Exercise task >> Narrow the data below down to the lines containing "from".

Supplied data >>
# # #

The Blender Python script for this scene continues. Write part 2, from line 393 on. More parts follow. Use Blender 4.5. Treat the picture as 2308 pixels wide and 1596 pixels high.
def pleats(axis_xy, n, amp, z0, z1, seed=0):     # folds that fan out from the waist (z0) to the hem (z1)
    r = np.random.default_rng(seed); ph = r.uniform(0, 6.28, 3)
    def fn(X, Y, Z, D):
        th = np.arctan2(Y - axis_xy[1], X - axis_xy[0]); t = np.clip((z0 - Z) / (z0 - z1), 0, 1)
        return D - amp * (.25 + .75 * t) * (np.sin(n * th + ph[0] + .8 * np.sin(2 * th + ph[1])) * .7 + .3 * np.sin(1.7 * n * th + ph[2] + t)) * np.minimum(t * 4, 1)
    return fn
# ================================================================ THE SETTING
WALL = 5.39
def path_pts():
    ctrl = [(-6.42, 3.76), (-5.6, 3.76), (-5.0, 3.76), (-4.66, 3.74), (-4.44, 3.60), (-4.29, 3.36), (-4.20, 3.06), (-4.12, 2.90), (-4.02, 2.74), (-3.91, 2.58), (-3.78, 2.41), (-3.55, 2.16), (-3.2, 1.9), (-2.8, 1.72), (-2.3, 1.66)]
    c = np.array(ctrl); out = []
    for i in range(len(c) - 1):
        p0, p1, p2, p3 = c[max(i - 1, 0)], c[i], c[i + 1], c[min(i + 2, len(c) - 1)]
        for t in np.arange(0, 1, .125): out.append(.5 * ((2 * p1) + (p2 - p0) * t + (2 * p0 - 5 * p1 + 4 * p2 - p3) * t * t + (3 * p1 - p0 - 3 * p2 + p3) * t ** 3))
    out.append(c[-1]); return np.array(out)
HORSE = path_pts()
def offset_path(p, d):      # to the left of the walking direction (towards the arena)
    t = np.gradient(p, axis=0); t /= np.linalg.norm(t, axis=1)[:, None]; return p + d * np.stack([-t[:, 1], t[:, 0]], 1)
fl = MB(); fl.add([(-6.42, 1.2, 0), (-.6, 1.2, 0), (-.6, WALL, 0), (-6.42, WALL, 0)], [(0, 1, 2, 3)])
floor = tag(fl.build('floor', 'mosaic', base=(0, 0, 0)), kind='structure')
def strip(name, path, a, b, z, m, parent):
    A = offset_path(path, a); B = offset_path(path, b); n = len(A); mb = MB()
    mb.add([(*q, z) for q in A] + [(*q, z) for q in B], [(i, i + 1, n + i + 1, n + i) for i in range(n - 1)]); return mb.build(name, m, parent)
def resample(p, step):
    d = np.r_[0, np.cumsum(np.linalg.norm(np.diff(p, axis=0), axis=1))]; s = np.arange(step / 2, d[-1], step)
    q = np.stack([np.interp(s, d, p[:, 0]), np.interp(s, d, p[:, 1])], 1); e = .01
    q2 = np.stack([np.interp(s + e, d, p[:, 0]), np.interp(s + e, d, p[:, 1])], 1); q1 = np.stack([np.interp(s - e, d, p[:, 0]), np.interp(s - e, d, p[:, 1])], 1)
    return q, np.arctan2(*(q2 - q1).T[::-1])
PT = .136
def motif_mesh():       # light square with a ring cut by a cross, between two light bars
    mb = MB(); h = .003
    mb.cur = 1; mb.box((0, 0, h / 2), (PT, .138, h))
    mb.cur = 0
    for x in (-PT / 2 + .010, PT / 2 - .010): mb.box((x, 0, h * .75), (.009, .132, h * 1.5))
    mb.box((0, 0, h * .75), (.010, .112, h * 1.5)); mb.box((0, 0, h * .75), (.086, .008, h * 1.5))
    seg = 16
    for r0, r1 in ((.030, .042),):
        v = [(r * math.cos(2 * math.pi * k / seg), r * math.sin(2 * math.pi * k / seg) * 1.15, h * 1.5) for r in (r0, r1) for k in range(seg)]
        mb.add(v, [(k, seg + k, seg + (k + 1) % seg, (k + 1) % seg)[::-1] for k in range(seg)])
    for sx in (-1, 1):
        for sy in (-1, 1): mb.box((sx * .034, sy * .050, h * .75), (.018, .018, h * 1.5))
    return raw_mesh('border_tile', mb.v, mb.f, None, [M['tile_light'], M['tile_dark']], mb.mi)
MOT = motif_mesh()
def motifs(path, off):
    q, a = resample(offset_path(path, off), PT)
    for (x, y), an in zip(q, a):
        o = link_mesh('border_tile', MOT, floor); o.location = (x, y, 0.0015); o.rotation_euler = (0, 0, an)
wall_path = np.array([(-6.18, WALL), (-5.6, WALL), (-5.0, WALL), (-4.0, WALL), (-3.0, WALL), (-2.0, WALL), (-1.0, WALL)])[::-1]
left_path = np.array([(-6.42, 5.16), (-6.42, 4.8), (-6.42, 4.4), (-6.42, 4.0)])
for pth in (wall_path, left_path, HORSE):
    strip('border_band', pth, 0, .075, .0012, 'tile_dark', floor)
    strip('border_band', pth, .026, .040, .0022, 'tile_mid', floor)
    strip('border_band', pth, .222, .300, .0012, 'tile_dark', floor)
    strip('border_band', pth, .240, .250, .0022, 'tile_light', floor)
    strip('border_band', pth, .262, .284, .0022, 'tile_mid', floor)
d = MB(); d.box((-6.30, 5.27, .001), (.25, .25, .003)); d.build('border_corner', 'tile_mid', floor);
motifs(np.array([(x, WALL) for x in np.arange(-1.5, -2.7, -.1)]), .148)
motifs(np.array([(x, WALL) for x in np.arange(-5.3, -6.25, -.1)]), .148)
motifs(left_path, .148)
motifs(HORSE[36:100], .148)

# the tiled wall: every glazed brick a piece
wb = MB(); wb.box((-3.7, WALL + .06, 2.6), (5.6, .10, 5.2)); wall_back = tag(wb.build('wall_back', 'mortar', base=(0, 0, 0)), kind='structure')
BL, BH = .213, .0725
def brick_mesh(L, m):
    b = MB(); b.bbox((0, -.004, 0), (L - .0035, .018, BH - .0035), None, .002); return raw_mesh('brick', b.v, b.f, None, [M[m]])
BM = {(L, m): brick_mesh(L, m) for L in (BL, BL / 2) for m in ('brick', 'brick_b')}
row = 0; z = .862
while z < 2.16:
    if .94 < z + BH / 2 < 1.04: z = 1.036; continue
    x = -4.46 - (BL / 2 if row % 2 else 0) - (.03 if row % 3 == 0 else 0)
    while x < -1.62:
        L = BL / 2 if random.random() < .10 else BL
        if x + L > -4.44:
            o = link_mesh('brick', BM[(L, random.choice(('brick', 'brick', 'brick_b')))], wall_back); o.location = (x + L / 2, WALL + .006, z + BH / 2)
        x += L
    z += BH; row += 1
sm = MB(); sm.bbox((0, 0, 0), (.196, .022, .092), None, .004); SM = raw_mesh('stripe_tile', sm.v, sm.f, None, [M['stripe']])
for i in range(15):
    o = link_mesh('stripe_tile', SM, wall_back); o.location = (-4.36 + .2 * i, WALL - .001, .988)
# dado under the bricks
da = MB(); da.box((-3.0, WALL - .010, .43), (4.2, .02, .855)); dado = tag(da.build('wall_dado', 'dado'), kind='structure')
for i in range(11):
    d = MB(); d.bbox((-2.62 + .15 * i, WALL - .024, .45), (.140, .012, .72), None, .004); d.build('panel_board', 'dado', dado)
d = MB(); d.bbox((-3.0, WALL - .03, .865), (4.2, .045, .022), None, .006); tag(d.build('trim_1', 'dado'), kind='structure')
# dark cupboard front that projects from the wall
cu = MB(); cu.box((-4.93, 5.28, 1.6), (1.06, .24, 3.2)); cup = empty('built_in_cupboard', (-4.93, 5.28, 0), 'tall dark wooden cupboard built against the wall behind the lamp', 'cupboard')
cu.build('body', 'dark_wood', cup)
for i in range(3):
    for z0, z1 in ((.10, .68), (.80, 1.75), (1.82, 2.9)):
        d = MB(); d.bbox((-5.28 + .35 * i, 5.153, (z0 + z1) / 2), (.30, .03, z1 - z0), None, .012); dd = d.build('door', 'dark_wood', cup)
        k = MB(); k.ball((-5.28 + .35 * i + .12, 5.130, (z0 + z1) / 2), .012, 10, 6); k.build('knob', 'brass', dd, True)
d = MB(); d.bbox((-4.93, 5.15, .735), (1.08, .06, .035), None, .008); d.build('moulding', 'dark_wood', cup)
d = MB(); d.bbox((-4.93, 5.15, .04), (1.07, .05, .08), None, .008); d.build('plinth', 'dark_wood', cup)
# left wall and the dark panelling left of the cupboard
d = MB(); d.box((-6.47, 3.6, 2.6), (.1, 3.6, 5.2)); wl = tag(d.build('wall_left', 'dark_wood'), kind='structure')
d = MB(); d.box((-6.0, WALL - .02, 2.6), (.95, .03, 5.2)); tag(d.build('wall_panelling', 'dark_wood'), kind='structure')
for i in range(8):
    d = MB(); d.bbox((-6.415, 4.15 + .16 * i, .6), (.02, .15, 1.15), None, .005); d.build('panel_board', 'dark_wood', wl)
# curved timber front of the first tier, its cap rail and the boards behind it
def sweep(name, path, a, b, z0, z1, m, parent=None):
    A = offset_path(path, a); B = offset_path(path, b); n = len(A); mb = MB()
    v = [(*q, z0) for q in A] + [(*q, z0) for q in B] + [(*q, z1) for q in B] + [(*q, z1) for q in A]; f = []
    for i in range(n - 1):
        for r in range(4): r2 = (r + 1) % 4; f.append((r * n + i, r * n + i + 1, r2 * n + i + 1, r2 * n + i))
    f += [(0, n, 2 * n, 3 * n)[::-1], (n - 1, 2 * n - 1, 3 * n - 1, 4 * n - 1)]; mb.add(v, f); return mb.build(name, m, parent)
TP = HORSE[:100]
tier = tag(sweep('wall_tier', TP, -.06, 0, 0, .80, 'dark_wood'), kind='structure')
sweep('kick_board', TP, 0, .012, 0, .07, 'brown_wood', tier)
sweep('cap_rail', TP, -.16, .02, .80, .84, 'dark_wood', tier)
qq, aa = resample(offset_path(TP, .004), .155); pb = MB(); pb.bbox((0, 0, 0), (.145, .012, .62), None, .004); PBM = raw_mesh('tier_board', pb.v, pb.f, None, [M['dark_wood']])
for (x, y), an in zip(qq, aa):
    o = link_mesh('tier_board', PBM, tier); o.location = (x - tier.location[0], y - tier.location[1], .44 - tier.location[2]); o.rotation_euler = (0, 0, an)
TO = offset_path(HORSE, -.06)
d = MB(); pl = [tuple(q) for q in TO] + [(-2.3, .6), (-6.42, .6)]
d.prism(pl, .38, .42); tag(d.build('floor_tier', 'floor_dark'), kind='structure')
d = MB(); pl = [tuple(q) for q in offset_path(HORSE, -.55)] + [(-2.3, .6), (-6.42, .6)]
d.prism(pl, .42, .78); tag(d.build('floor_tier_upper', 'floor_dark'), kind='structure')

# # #

Answer for this exercise >>
The Blender Python script for this scene continues. Write part 2, from line 393 on. More parts follow. Use Blender 4.5. Treat the picture as 2308 pixels wide and 1596 pixels high.
def pleats(axis_xy, n, amp, z0, z1, seed=0):     # folds that fan out from the waist (z0) to the hem (z1)
# dark cupboard front that projects from the wall